__SET PROBLEM__
Omit all pictures, then retype the data exactly as given.

__DATASET EXTRACT__
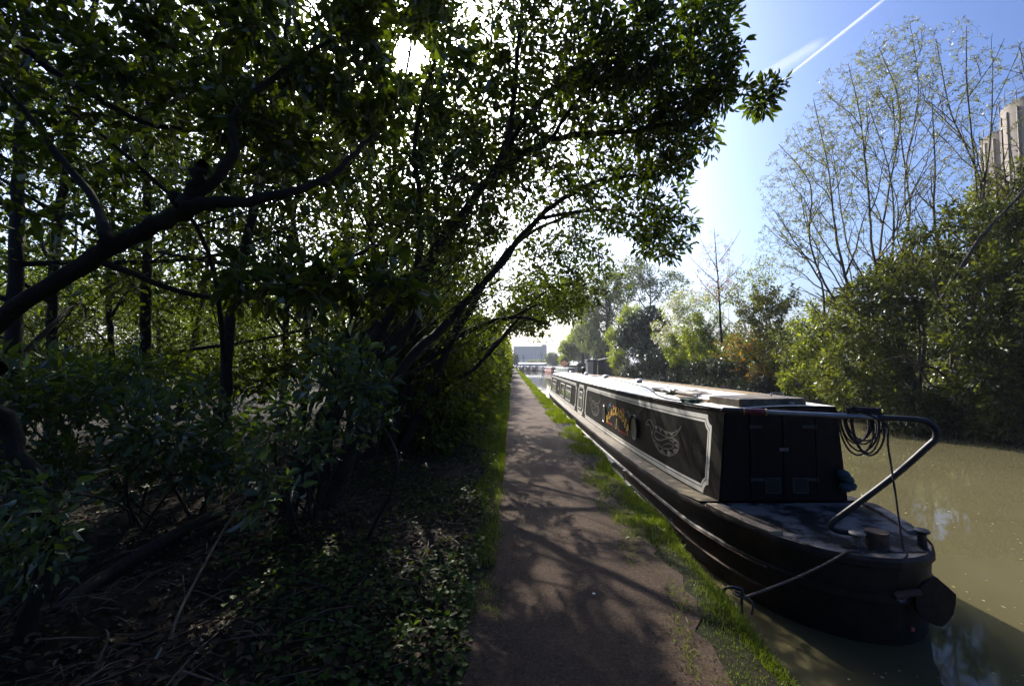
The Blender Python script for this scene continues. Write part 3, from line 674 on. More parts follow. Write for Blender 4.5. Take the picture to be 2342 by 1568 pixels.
# portholes
for yc in (3.68, 6.58):
    c = Vector(SD(yc, .47)); m_ = MB()
    m_.lathe(c, [(.25, .0), (.25, -.012), (.215, -.022), (.19, -.02), (.19, -.004)], 28, 'x'); ph = m_.build('porthole', M['rubber'], boat, smooth=True)
    m_ = MB(); m_.lathe(c, [(.215, -.02), (.212, -.028), (.192, -.028), (.186, -.010)], 28, 'x'); m_.build('porthole_rim', M['steel'], ph, smooth=True)
    m_ = MB(); m_.lathe(c, [(.19, -.008), (.188, -.013)], 28, 'x'); m_.build('pane', M['dark_glass' if yc > 5 else 'glass'], ph, smooth=True)
    if yc < 5:
        m_ = MB(); an = [R(a) for a in np.linspace(-28, 192, 22)]; vs = []
        for a in an:
            for rr, dx in ((.262, .0), (.266, .05), (.276, .05), (.276, .0)): vs.append(c + Vector((-dx, -rr * math.cos(a), rr * math.sin(a))))
        m_.add(vs, [(i * 4 + j, i * 4 + (j + 1) % 4, i * 4 + 4 + (j + 1) % 4, i * 4 + 4 + j) for i in range(21) for j in range(4)] + [(0, 1, 2, 3), (87, 86, 85, 84)]); m_.build('porthole_hood', M['rubber'], ph)
# lettering and painted decoration
def glyph(ch, size, off=.012):
    cu = bpy.data.curves.new('glyph', 'FONT'); cu.body = ch; cu.size = size; cu.offset = off; cu.align_x = 'CENTER'; cu.resolution_u = 3
    ob = bpy.data.objects.new('glyph', cu); COL.objects.link(ob); dg = bpy.context.evaluated_depsgraph_get()
    me = bpy.data.meshes.new_from_object(ob.evaluated_get(dg)); vs = [(v.co.x, v.co.y) for v in me.vertices]; fs = [tuple(p.vertices) for p in me.polygons]
    bpy.data.objects.remove(ob); bpy.data.curves.remove(cu); bpy.data.meshes.remove(me); return vs, fs
m_ = MB(); Rr, yc, hc = 1.80, 5.2, .48 + .105
for i, ch in enumerate('BLACKADDER'):
    vs, fs = glyph(ch, .25, .012); phi = R(-31.5 + 63.0 * i / 9); cs, sn = math.cos(phi), math.sin(phi)
    pl = []
    for a, b in vs:
        a *= 1.12; b -= .0
        s_ = a * cs + b * sn + Rr * sn; t_ = -a * sn + b * cs + Rr * cs - Rr
        pl.append(SD(yc - s_, hc + t_ + .0, .004))
    m_.add(pl, fs)
m_.build('name_lettering', M['gold'], boat)
m_ = MB(); vs, fs = glyph('1', .32, .012)
serif = [(-.075, 0), (.075, 0), (.075, .028), (-.075, .028)]
m_.add([SD(5.2 - a, .27 + b, .004) for a, b in vs], fs); m_.add([SD(5.2 - a, .27 + b - .004, .0045) for a, b in serif], [(0, 1, 2, 3)]); m_.build('boat_number', M['gold'], boat)
def leafmark(mm, y, h, L, Wd, ang):
    pts = [(-L, 0), (-L * .3, Wd), (L * .5, Wd * .7), (L, 0), (L * .3, -Wd * .6), (-L * .5, -Wd * .7)]; ca, sa = math.cos(ang), math.sin(ang)
    mm.add([SD(y - (a * ca - b * sa), h + a * sa + b * ca, .004) for a, b in pts], [tuple(range(6))])
for y0, y1, hh in ((6.18, 5.6, .28), (4.95, 4.22, .24)):
    m_ = MB()
    for i in range(8):
        y = y0 + (y1 - y0) * i / 7; m_.add([SD(y + a, hh + b, .004) for a, b in ((-.024, 0), (.012, 0), (.020, .062), (-.014, .062))], [(0, 1, 2, 3)])
        if i < 7: m_.add([SD(y - a, hh + b, .004) for a, b in ((.0, .024), (.08, .024), (.08, .038), (.0, .038))], [(0, 1, 2, 3)])
    m_.build('red_word', M['red_paint'], boat)
for a in ((5.58, .745, .13, .035, -.12), (4.62, .74, .16, .036, -.35)):
    m_ = MB(); leafmark(m_, *a); m_.build('red_scroll', M['red_paint'], boat)
for a in ((6.0, .76, .12, .026, .5), (5.88, .73, .10, .024, -.5), (6.1, .71, .09, .02, 1.1), (4.2, .72, .12, .026, -.6), (4.08, .69, .10, .024, .4), (4.3, .75, .09, .02, 0), (5.36, .33, .09, .016, .8), (5.02, .31, .09, .016, -.8)):
    m_ = MB(); leafmark(m_, *a); m_.build('blue_scroll', M['blue_paint'], boat)
# the painted snake, drawn twice along the side
def pz(px, pyy):
    u, v = (1750 + px / 5.8078) * .7804, (1120 + pyy / 5.8078) * .7804
    d = 992 * 2.53 / (u - 1169); return d - BY, CAM_H - (v - 832) / 992 * d + .8 - GZ + .05
upper = [(885, 700), (905, 678), (935, 678), (970, 692), (1010, 722), (1060, 758), (1110, 784), (1170, 800), (1230, 788), (1280, 755), (1305, 720), (1318, 697)]
lower = [(905, 775), (930, 762), (975, 785), (1040, 830), (1100, 860), (1150, 876), (1200, 860), (1250, 825), (1285, 785), (1308, 740), (1318, 697)]
body_o = [(762, 645), (775, 600), (800, 570), (835, 580), (858, 625), (880, 680), (884, 740), (868, 790), (878, 850), (905, 925), (945, 1005), (990, 1070), (1050, 1125), (1120, 1160), (1190, 1170), (1250, 1146), (1290, 1100), (1305, 1040), (1295, 980), (1260, 930), (1210, 895), (1150, 880), (1090, 888), (1040, 905), (985, 905), (940, 880), (912, 835), (905, 775)]
body_i = [(770, 655), (800, 640), (828, 668), (845, 720), (858, 800), (890, 880), (935, 935), (985, 990), (1050, 1038), (1110, 1058), (1170, 1058), (1207, 1035), (1215, 990), (1195, 945), (1150, 915)]
def stroke(mm, pts, w, off, closed=False):
    q = smooth_path([(*pz(*p), 0) for p in pts], 4)[:, :2]; t = np.gradient(q, axis=0); t = t / (np.linalg.norm(t, axis=1, keepdims=True) + 1e-9); nn = np.stack([-t[:, 1], t[:, 0]], 1)
    vs = [SD(a[0] + off, a[1], .0042) for a in q + nn * w / 2] + [SD(a[0] + off, a[1], .0042) for a in q - nn * w / 2]; n = len(q)
    mm.add(vs, [(i, i + 1, n + i + 1, n + i) for i in range(n - 1)])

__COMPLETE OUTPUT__
The Blender Python script for this scene continues. Write part 3, from line 674 on. More parts follow. Write for Blender 4.5. Take the picture to be 2342 by 1568 pixels.
# portholes
for yc in (3.68, 6.58):
    c = Vector(SD(yc, .47)); m_ = MB()
    m_.lathe(c, [(.25, .0), (.25, -.012), (.215, -.022), (.19, -.02), (.19, -.004)], 28, 'x'); ph = m_.build('porthole', M['rubber'], boat, smooth=True)
    m_ = MB(); m_.lathe(c, [(.215, -.02), (.212, -.028), (.192, -.028), (.186, -.010)], 28, 'x'); m_.build('porthole_rim', M['steel'], ph, smooth=True)
    m_ = MB(); m_.lathe(c, [(.19, -.008), (.188, -.013)], 28, 'x'); m_.build('pane', M['dark_glass' if yc > 5 else 'glass'], ph, smooth=True)
    if yc < 5:
        m_ = MB(); an = [R(a) for a in np.linspace(-28, 192, 22)]; vs = []
        for a in an:
            for rr, dx in ((.262, .0), (.266, .05), (.276, .05), (.276, .0)): vs.append(c + Vector((-dx, -rr * math.cos(a), rr * math.sin(a))))
        m_.add(vs, [(i * 4 + j, i * 4 + (j + 1) % 4, i * 4 + 4 + (j + 1) % 4, i * 4 + 4 + j) for i in range(21) for j in range(4)] + [(0, 1, 2, 3), (87, 86, 85, 84)]); m_.build('porthole_hood', M['rubber'], ph)
# lettering and painted decoration
def glyph(ch, size, off=.012):
    cu = bpy.data.curves.new('glyph', 'FONT'); cu.body = ch; cu.size = size; cu.offset = off; cu.align_x = 'CENTER'; cu.resolution_u = 3
    ob = bpy.data.objects.new('glyph', cu); COL.objects.link(ob); dg = bpy.context.evaluated_depsgraph_get()
    me = bpy.data.meshes.new_from_object(ob.evaluated_get(dg)); vs = [(v.co.x, v.co.y) for v in me.vertices]; fs = [tuple(p.vertices) for p in me.polygons]
    bpy.data.objects.remove(ob); bpy.data.curves.remove(cu); bpy.data.meshes.remove(me); return vs, fs
m_ = MB(); Rr, yc, hc = 1.80, 5.2, .48 + .105
for i, ch in enumerate('BLACKADDER'):
    vs, fs = glyph(ch, .25, .012); phi = R(-31.5 + 63.0 * i / 9); cs, sn = math.cos(phi), math.sin(phi)
    pl = []
    for a, b in vs:
        a *= 1.12; b -= .0
        s_ = a * cs + b * sn + Rr * sn; t_ = -a * sn + b * cs + Rr * cs - Rr
        pl.append(SD(yc - s_, hc + t_ + .0, .004))
    m_.add(pl, fs)
m_.build('name_lettering', M['gold'], boat)
m_ = MB(); vs, fs = glyph('1', .32, .012)
serif = [(-.075, 0), (.075, 0), (.075, .028), (-.075, .028)]
m_.add([SD(5.2 - a, .27 + b, .004) for a, b in vs], fs); m_.add([SD(5.2 - a, .27 + b - .004, .0045) for a, b in serif], [(0, 1, 2, 3)]); m_.build('boat_number', M['gold'], boat)
def leafmark(mm, y, h, L, Wd, ang):
    pts = [(-L, 0), (-L * .3, Wd), (L * .5, Wd * .7), (L, 0), (L * .3, -Wd * .6), (-L * .5, -Wd * .7)]; ca, sa = math.cos(ang), math.sin(ang)
    mm.add([SD(y - (a * ca - b * sa), h + a * sa + b * ca, .004) for a, b in pts], [tuple(range(6))])
for y0, y1, hh in ((6.18, 5.6, .28), (4.95, 4.22, .24)):
    m_ = MB()
    for i in range(8):
        y = y0 + (y1 - y0) * i / 7; m_.add([SD(y + a, hh + b, .004) for a, b in ((-.024, 0), (.012, 0), (.020, .062), (-.014, .062))], [(0, 1, 2, 3)])
        if i < 7: m_.add([SD(y - a, hh + b, .004) for a, b in ((.0, .024), (.08, .024), (.08, .038), (.0, .038))], [(0, 1, 2, 3)])
    m_.build('red_word', M['red_paint'], boat)
for a in ((5.58, .745, .13, .035, -.12), (4.62, .74, .16, .036, -.35)):
    m_ = MB(); leafmark(m_, *a); m_.build('red_scroll', M['red_paint'], boat)
for a in ((6.0, .76, .12, .026, .5), (5.88, .73, .10, .024, -.5), (6.1, .71, .09, .02, 1.1), (4.2, .72, .12, .026, -.6), (4.08, .69, .10, .024, .4), (4.3, .75, .09, .02, 0), (5.36, .33, .09, .016, .8), (5.02, .31, .09, .016, -.8)):
    m_ = MB(); leafmark(m_, *a); m_.build('blue_scroll', M['blue_paint'], boat)
# the painted snake, drawn twice along the side
def pz(px, pyy):
    u, v = (1750 + px / 5.8078) * .7804, (1120 + pyy / 5.8078) * .7804
    d = 992 * 2.53 / (u - 1169); return d - BY, CAM_H - (v - 832) / 992 * d + .8 - GZ + .05
upper = [(885, 700), (905, 678), (935, 678), (970, 692), (1010, 722), (1060, 758), (1110, 784), (1170, 800), (1230, 788), (1280, 755), (1305, 720), (1318, 697)]
lower = [(905, 775), (930, 762), (975, 785), (1040, 830), (1100, 860), (1150, 876), (1200, 860), (1250, 825), (1285, 785), (1308, 740), (1318, 697)]
body_o = [(762, 645), (775, 600), (800, 570), (835, 580), (858, 625), (880, 680), (884, 740), (868, 790), (878, 850), (905, 925), (945, 1005), (990, 1070), (1050, 1125), (1120, 1160), (1190, 1170), (1250, 1146), (1290, 1100), (1305, 1040), (1295, 980), (1260, 930), (1210, 895), (1150, 880), (1090, 888), (1040, 905), (985, 905), (940, 880), (912, 835), (905, 775)]
body_i = [(770, 655), (800, 640), (828, 668), (845, 720), (858, 800), (890, 880), (935, 935), (985, 990), (1050, 1038), (1110, 1058), (1170, 1058), (1207, 1035), (1215, 990), (1195, 945), (1150, 915)]
def stroke(mm, pts, w, off, closed=False):
    q = smooth_path([(*pz(*p), 0) for p in pts], 4)[:, :2]; t = np.gradient(q, axis=0); t = t / (np.linalg.norm(t, axis=1, keepdims=True) + 1e-9); nn = np.stack([-t[:, 1], t[:, 0]], 1)
    vs = [SD(a[0] + off, a[1], .0042) for a in q + nn * w / 2] + [SD(a[0] + off, a[1], .0042) for a in q - nn * w / 2]; n = len(q)
    mm.add(vs, [(i, i + 1, n + i + 1, n + i) for i in range(n - 1)])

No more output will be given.